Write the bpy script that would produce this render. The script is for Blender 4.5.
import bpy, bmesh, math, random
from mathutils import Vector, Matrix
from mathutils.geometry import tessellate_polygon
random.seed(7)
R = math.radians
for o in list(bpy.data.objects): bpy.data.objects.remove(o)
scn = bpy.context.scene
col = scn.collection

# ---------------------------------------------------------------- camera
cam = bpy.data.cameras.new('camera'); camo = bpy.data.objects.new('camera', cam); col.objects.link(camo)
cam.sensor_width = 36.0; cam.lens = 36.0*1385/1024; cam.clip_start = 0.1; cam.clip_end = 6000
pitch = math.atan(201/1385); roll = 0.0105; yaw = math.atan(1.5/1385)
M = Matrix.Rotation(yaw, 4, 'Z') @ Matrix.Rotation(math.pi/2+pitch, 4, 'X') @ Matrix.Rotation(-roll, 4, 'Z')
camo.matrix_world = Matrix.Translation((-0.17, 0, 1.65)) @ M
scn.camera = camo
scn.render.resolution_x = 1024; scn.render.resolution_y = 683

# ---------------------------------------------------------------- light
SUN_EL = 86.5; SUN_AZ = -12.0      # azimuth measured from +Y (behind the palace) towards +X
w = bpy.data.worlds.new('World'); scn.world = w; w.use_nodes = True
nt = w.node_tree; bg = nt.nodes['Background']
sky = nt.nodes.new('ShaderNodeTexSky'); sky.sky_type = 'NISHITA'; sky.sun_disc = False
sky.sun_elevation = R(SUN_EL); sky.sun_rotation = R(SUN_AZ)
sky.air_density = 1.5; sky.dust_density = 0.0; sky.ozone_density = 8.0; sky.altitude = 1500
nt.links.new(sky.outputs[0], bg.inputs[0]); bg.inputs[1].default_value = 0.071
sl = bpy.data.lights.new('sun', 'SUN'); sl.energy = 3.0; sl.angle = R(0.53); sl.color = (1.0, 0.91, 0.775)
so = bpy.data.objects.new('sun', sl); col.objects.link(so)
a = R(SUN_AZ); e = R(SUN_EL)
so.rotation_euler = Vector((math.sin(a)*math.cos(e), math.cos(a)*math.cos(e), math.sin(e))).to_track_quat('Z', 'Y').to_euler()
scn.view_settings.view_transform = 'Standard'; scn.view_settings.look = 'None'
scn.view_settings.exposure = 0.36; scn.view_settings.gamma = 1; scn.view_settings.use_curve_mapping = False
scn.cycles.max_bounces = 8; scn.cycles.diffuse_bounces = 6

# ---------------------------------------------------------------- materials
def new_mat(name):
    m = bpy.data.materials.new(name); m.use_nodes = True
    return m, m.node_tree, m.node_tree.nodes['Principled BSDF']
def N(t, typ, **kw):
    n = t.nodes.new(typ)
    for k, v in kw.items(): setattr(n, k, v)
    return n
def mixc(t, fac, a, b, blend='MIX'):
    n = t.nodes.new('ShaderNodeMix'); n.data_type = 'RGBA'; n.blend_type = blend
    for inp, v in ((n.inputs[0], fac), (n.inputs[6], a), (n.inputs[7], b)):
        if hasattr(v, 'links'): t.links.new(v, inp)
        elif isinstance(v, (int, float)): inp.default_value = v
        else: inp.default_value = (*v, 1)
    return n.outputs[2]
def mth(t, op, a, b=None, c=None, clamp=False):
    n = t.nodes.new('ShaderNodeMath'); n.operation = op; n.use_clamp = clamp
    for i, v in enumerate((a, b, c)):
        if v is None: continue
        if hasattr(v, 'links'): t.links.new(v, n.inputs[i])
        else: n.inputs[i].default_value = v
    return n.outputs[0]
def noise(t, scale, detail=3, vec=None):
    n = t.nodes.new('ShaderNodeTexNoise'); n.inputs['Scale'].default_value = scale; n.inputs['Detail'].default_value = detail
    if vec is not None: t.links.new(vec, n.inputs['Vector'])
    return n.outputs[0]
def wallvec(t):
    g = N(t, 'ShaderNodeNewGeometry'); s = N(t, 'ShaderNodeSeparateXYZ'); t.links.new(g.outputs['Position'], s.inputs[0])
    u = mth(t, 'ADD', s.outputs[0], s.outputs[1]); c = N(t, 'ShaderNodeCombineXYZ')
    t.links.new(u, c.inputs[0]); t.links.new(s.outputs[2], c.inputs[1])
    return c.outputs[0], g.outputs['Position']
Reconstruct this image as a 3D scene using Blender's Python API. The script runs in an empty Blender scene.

§

◆ DIRECTIONS FOR THIS TASK
Type out the entries again, word for word.

◆ ANSWER FOR THIS EXERCISE
Write the bpy script that would produce this render. The script is for Blender 4.5.
import bpy, bmesh, math, random
from mathutils import Vector, Matrix
from mathutils.geometry import tessellate_polygon
random.seed(7)
R = math.radians
for o in list(bpy.data.objects): bpy.data.objects.remove(o)
scn = bpy.context.scene
col = scn.collection

# ---------------------------------------------------------------- camera
cam = bpy.data.cameras.new('camera'); camo = bpy.data.objects.new('camera', cam); col.objects.link(camo)
cam.sensor_width = 36.0; cam.lens = 36.0*1385/1024; cam.clip_start = 0.1; cam.clip_end = 6000
pitch = math.atan(201/1385); roll = 0.0105; yaw = math.atan(1.5/1385)
M = Matrix.Rotation(yaw, 4, 'Z') @ Matrix.Rotation(math.pi/2+pitch, 4, 'X') @ Matrix.Rotation(-roll, 4, 'Z')
camo.matrix_world = Matrix.Translation((-0.17, 0, 1.65)) @ M
scn.camera = camo
scn.render.resolution_x = 1024; scn.render.resolution_y = 683

# ---------------------------------------------------------------- light
SUN_EL = 86.5; SUN_AZ = -12.0      # azimuth measured from +Y (behind the palace) towards +X
w = bpy.data.worlds.new('World'); scn.world = w; w.use_nodes = True
nt = w.node_tree; bg = nt.nodes['Background']
sky = nt.nodes.new('ShaderNodeTexSky'); sky.sky_type = 'NISHITA'; sky.sun_disc = False
sky.sun_elevation = R(SUN_EL); sky.sun_rotation = R(SUN_AZ)
sky.air_density = 1.5; sky.dust_density = 0.0; sky.ozone_density = 8.0; sky.altitude = 1500
nt.links.new(sky.outputs[0], bg.inputs[0]); bg.inputs[1].default_value = 0.071
sl = bpy.data.lights.new('sun', 'SUN'); sl.energy = 3.0; sl.angle = R(0.53); sl.color = (1.0, 0.91, 0.775)
so = bpy.data.objects.new('sun', sl); col.objects.link(so)
a = R(SUN_AZ); e = R(SUN_EL)
so.rotation_euler = Vector((math.sin(a)*math.cos(e), math.cos(a)*math.cos(e), math.sin(e))).to_track_quat('Z', 'Y').to_euler()
scn.view_settings.view_transform = 'Standard'; scn.view_settings.look = 'None'
scn.view_settings.exposure = 0.36; scn.view_settings.gamma = 1; scn.view_settings.use_curve_mapping = False
scn.cycles.max_bounces = 8; scn.cycles.diffuse_bounces = 6

# ---------------------------------------------------------------- materials
def new_mat(name):
    m = bpy.data.materials.new(name); m.use_nodes = True
    return m, m.node_tree, m.node_tree.nodes['Principled BSDF']
def N(t, typ, **kw):
    n = t.nodes.new(typ)
    for k, v in kw.items(): setattr(n, k, v)
    return n
def mixc(t, fac, a, b, blend='MIX'):
    n = t.nodes.new('ShaderNodeMix'); n.data_type = 'RGBA'; n.blend_type = blend
    for inp, v in ((n.inputs[0], fac), (n.inputs[6], a), (n.inputs[7], b)):
        if hasattr(v, 'links'): t.links.new(v, inp)
        elif isinstance(v, (int, float)): inp.default_value = v
        else: inp.default_value = (*v, 1)
    return n.outputs[2]
def mth(t, op, a, b=None, c=None, clamp=False):
    n = t.nodes.new('ShaderNodeMath'); n.operation = op; n.use_clamp = clamp
    for i, v in enumerate((a, b, c)):
        if v is None: continue
        if hasattr(v, 'links'): t.links.new(v, n.inputs[i])
        else: n.inputs[i].default_value = v
    return n.outputs[0]
def noise(t, scale, detail=3, vec=None):
    n = t.nodes.new('ShaderNodeTexNoise'); n.inputs['Scale'].default_value = scale; n.inputs['Detail'].default_value = detail
    if vec is not None: t.links.new(vec, n.inputs['Vector'])
    return n.outputs[0]
def wallvec(t):
    g = N(t, 'ShaderNodeNewGeometry'); s = N(t, 'ShaderNodeSeparateXYZ'); t.links.new(g.outputs['Position'], s.inputs[0])
    u = mth(t, 'ADD', s.outputs[0], s.outputs[1]); c = N(t, 'ShaderNodeCombineXYZ')
    t.links.new(u, c.inputs[0]); t.links.new(s.outputs[2], c.inputs[1])
    return c.outputs[0], g.outputs['Position']
Reconstruct this image as a 3D scene using Blender's Python API. The script runs in an empty Blender scene.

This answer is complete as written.